Your objective
Retype each line of the listing below, from the first through the one holding "random.seed(11)", with no other lines.

◇ ◇ ◇

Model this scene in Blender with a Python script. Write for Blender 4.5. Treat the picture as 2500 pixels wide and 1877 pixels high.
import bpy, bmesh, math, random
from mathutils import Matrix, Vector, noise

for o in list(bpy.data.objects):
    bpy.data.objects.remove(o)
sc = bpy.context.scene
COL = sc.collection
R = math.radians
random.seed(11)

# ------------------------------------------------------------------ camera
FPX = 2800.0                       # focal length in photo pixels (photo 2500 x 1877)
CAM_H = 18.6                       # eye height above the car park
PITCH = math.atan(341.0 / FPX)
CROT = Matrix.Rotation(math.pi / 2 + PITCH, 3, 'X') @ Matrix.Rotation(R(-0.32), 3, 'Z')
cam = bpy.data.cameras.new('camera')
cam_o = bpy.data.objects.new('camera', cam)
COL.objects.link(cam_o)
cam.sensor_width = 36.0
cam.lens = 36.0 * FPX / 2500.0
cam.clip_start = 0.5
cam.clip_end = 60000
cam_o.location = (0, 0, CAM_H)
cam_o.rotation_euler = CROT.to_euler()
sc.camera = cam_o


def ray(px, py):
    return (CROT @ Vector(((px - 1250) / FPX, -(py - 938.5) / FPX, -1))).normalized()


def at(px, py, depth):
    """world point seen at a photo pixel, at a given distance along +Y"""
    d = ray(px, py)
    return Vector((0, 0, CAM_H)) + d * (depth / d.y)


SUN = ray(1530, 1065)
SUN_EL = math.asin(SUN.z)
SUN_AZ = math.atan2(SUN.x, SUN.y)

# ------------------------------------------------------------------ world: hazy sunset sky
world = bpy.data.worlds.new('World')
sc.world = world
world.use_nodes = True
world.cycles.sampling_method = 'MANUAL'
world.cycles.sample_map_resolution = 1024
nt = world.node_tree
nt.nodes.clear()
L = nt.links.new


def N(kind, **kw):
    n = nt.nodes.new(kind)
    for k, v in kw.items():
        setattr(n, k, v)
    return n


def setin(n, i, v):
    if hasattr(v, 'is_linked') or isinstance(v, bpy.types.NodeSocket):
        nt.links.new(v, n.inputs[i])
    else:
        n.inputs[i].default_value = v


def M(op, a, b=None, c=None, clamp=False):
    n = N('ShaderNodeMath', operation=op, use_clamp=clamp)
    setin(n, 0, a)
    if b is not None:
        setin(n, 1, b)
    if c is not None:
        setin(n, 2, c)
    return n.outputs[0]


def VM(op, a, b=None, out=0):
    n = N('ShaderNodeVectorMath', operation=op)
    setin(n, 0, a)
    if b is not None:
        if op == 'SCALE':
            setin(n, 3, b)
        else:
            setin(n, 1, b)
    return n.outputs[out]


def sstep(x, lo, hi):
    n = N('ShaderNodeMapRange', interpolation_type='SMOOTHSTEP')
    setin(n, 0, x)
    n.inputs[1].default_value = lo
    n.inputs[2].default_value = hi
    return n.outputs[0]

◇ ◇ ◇

Worked answer
Model this scene in Blender with a Python script. Write for Blender 4.5. Treat the picture as 2500 pixels wide and 1877 pixels high.
import bpy, bmesh, math, random
from mathutils import Matrix, Vector, noise

for o in list(bpy.data.objects):
    bpy.data.objects.remove(o)
sc = bpy.context.scene
COL = sc.collection
R = math.radians
random.seed(11)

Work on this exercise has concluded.